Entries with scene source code
--*--

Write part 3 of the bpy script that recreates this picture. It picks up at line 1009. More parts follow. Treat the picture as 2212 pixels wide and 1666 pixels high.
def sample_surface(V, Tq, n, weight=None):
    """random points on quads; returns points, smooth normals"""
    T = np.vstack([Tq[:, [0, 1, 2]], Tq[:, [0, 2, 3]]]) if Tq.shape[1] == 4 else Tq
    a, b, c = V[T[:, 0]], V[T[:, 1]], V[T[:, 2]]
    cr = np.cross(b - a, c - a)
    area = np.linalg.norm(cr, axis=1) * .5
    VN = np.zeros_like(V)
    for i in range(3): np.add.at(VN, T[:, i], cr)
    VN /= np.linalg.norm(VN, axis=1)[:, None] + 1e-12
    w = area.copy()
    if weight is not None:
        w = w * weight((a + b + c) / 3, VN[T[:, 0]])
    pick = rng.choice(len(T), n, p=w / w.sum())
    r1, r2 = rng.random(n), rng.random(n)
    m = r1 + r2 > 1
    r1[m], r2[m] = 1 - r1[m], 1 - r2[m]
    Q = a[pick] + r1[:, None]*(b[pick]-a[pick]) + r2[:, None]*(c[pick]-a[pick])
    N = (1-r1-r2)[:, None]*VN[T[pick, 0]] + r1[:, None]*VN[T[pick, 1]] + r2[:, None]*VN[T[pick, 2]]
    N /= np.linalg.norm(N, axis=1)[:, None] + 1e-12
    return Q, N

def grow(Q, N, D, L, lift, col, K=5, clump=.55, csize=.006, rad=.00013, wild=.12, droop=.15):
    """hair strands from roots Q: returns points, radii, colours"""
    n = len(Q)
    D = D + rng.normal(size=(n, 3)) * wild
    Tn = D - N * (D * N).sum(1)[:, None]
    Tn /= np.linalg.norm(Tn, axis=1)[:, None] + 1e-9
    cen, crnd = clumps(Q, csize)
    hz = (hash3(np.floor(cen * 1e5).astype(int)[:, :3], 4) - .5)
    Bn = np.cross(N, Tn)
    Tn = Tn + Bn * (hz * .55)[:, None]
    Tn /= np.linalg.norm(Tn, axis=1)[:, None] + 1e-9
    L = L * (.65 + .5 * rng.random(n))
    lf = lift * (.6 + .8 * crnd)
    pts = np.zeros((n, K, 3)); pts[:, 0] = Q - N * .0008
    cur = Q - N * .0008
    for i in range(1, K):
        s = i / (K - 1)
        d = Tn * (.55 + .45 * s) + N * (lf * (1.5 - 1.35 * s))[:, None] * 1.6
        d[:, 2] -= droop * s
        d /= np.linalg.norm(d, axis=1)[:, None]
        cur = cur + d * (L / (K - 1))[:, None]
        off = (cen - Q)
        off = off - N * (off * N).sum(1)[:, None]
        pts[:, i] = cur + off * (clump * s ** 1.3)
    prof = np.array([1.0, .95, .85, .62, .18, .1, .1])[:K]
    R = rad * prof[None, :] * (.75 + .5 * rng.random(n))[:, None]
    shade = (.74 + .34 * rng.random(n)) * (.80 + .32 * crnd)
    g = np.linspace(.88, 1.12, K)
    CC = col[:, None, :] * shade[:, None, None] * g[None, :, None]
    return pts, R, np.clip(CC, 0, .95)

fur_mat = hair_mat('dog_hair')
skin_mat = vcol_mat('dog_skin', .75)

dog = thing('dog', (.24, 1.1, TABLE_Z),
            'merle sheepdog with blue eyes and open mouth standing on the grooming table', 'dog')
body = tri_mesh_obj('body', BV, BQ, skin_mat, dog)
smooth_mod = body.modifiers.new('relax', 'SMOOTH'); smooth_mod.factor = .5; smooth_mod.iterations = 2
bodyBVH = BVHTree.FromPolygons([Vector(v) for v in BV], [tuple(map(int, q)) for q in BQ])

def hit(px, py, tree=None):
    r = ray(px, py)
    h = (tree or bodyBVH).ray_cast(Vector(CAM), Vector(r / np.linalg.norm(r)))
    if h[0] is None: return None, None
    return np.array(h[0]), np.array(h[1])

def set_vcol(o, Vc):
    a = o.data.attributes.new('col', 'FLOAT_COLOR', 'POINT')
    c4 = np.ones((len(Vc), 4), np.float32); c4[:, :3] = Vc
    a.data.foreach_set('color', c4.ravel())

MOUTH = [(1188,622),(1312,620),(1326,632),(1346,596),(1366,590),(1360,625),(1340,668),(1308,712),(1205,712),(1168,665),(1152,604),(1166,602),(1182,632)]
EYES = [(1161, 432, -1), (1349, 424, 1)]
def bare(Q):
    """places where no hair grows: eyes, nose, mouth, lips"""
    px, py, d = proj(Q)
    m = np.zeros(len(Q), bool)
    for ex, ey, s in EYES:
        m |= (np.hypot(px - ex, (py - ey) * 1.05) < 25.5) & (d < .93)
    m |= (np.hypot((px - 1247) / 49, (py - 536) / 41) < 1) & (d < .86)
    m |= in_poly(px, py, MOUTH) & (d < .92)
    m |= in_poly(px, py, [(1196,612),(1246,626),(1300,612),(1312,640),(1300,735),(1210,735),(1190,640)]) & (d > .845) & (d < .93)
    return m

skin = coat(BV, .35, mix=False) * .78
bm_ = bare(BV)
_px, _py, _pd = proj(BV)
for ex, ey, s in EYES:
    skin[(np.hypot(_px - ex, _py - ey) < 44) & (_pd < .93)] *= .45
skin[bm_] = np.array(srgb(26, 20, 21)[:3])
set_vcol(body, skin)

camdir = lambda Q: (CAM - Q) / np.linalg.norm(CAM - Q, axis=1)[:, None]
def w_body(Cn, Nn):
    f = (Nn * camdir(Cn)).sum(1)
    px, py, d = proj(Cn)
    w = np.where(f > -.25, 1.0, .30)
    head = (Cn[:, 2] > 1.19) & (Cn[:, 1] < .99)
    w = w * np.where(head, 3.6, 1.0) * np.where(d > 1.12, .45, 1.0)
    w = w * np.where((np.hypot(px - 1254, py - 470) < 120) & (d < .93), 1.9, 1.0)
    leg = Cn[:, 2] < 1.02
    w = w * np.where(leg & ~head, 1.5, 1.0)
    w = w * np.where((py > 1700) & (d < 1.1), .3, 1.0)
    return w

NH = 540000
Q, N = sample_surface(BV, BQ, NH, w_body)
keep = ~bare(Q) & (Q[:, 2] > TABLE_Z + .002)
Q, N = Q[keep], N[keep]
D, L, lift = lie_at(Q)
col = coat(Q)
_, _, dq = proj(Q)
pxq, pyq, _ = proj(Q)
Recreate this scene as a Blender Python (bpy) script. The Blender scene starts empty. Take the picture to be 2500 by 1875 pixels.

--*--

Problem to solve
Write out every record, exactly as written.

Answer below
Write part 3 of the bpy script that recreates this picture. It picks up at line 1009. More parts follow. Treat the picture as 2212 pixels wide and 1666 pixels high.
def sample_surface(V, Tq, n, weight=None):
    """random points on quads; returns points, smooth normals"""
    T = np.vstack([Tq[:, [0, 1, 2]], Tq[:, [0, 2, 3]]]) if Tq.shape[1] == 4 else Tq
    a, b, c = V[T[:, 0]], V[T[:, 1]], V[T[:, 2]]
    cr = np.cross(b - a, c - a)
    area = np.linalg.norm(cr, axis=1) * .5
    VN = np.zeros_like(V)
    for i in range(3): np.add.at(VN, T[:, i], cr)
    VN /= np.linalg.norm(VN, axis=1)[:, None] + 1e-12
    w = area.copy()
    if weight is not None:
        w = w * weight((a + b + c) / 3, VN[T[:, 0]])
    pick = rng.choice(len(T), n, p=w / w.sum())
    r1, r2 = rng.random(n), rng.random(n)
    m = r1 + r2 > 1
    r1[m], r2[m] = 1 - r1[m], 1 - r2[m]
    Q = a[pick] + r1[:, None]*(b[pick]-a[pick]) + r2[:, None]*(c[pick]-a[pick])
    N = (1-r1-r2)[:, None]*VN[T[pick, 0]] + r1[:, None]*VN[T[pick, 1]] + r2[:, None]*VN[T[pick, 2]]
    N /= np.linalg.norm(N, axis=1)[:, None] + 1e-12
    return Q, N

def grow(Q, N, D, L, lift, col, K=5, clump=.55, csize=.006, rad=.00013, wild=.12, droop=.15):
    """hair strands from roots Q: returns points, radii, colours"""
    n = len(Q)
    D = D + rng.normal(size=(n, 3)) * wild
    Tn = D - N * (D * N).sum(1)[:, None]
    Tn /= np.linalg.norm(Tn, axis=1)[:, None] + 1e-9
    cen, crnd = clumps(Q, csize)
    hz = (hash3(np.floor(cen * 1e5).astype(int)[:, :3], 4) - .5)
    Bn = np.cross(N, Tn)
    Tn = Tn + Bn * (hz * .55)[:, None]
    Tn /= np.linalg.norm(Tn, axis=1)[:, None] + 1e-9
    L = L * (.65 + .5 * rng.random(n))
    lf = lift * (.6 + .8 * crnd)
    pts = np.zeros((n, K, 3)); pts[:, 0] = Q - N * .0008
    cur = Q - N * .0008
    for i in range(1, K):
        s = i / (K - 1)
        d = Tn * (.55 + .45 * s) + N * (lf * (1.5 - 1.35 * s))[:, None] * 1.6
        d[:, 2] -= droop * s
        d /= np.linalg.norm(d, axis=1)[:, None]
        cur = cur + d * (L / (K - 1))[:, None]
        off = (cen - Q)
        off = off - N * (off * N).sum(1)[:, None]
        pts[:, i] = cur + off * (clump * s ** 1.3)
    prof = np.array([1.0, .95, .85, .62, .18, .1, .1])[:K]
    R = rad * prof[None, :] * (.75 + .5 * rng.random(n))[:, None]
    shade = (.74 + .34 * rng.random(n)) * (.80 + .32 * crnd)
    g = np.linspace(.88, 1.12, K)
    CC = col[:, None, :] * shade[:, None, None] * g[None, :, None]
    return pts, R, np.clip(CC, 0, .95)

fur_mat = hair_mat('dog_hair')
skin_mat = vcol_mat('dog_skin', .75)

dog = thing('dog', (.24, 1.1, TABLE_Z),
            'merle sheepdog with blue eyes and open mouth standing on the grooming table', 'dog')
body = tri_mesh_obj('body', BV, BQ, skin_mat, dog)
smooth_mod = body.modifiers.new('relax', 'SMOOTH'); smooth_mod.factor = .5; smooth_mod.iterations = 2
bodyBVH = BVHTree.FromPolygons([Vector(v) for v in BV], [tuple(map(int, q)) for q in BQ])

def hit(px, py, tree=None):
    r = ray(px, py)
    h = (tree or bodyBVH).ray_cast(Vector(CAM), Vector(r / np.linalg.norm(r)))
    if h[0] is None: return None, None
    return np.array(h[0]), np.array(h[1])

def set_vcol(o, Vc):
    a = o.data.attributes.new('col', 'FLOAT_COLOR', 'POINT')
    c4 = np.ones((len(Vc), 4), np.float32); c4[:, :3] = Vc
    a.data.foreach_set('color', c4.ravel())

MOUTH = [(1188,622),(1312,620),(1326,632),(1346,596),(1366,590),(1360,625),(1340,668),(1308,712),(1205,712),(1168,665),(1152,604),(1166,602),(1182,632)]
EYES = [(1161, 432, -1), (1349, 424, 1)]
def bare(Q):
    """places where no hair grows: eyes, nose, mouth, lips"""
    px, py, d = proj(Q)
    m = np.zeros(len(Q), bool)
    for ex, ey, s in EYES:
        m |= (np.hypot(px - ex, (py - ey) * 1.05) < 25.5) & (d < .93)
    m |= (np.hypot((px - 1247) / 49, (py - 536) / 41) < 1) & (d < .86)
    m |= in_poly(px, py, MOUTH) & (d < .92)
    m |= in_poly(px, py, [(1196,612),(1246,626),(1300,612),(1312,640),(1300,735),(1210,735),(1190,640)]) & (d > .845) & (d < .93)
    return m

skin = coat(BV, .35, mix=False) * .78
bm_ = bare(BV)
_px, _py, _pd = proj(BV)
for ex, ey, s in EYES:
    skin[(np.hypot(_px - ex, _py - ey) < 44) & (_pd < .93)] *= .45
skin[bm_] = np.array(srgb(26, 20, 21)[:3])
set_vcol(body, skin)

camdir = lambda Q: (CAM - Q) / np.linalg.norm(CAM - Q, axis=1)[:, None]
def w_body(Cn, Nn):
    f = (Nn * camdir(Cn)).sum(1)
    px, py, d = proj(Cn)
    w = np.where(f > -.25, 1.0, .30)
    head = (Cn[:, 2] > 1.19) & (Cn[:, 1] < .99)
    w = w * np.where(head, 3.6, 1.0) * np.where(d > 1.12, .45, 1.0)
    w = w * np.where((np.hypot(px - 1254, py - 470) < 120) & (d < .93), 1.9, 1.0)
    leg = Cn[:, 2] < 1.02
    w = w * np.where(leg & ~head, 1.5, 1.0)
    w = w * np.where((py > 1700) & (d < 1.1), .3, 1.0)
    return w

NH = 540000
Q, N = sample_surface(BV, BQ, NH, w_body)
keep = ~bare(Q) & (Q[:, 2] > TABLE_Z + .002)
Q, N = Q[keep], N[keep]
D, L, lift = lie_at(Q)
col = coat(Q)
_, _, dq = proj(Q)
pxq, pyq, _ = proj(Q)
Recreate this scene as a Blender Python (bpy) script. The Blender scene starts empty. Take the picture to be 2500 by 1875 pixels.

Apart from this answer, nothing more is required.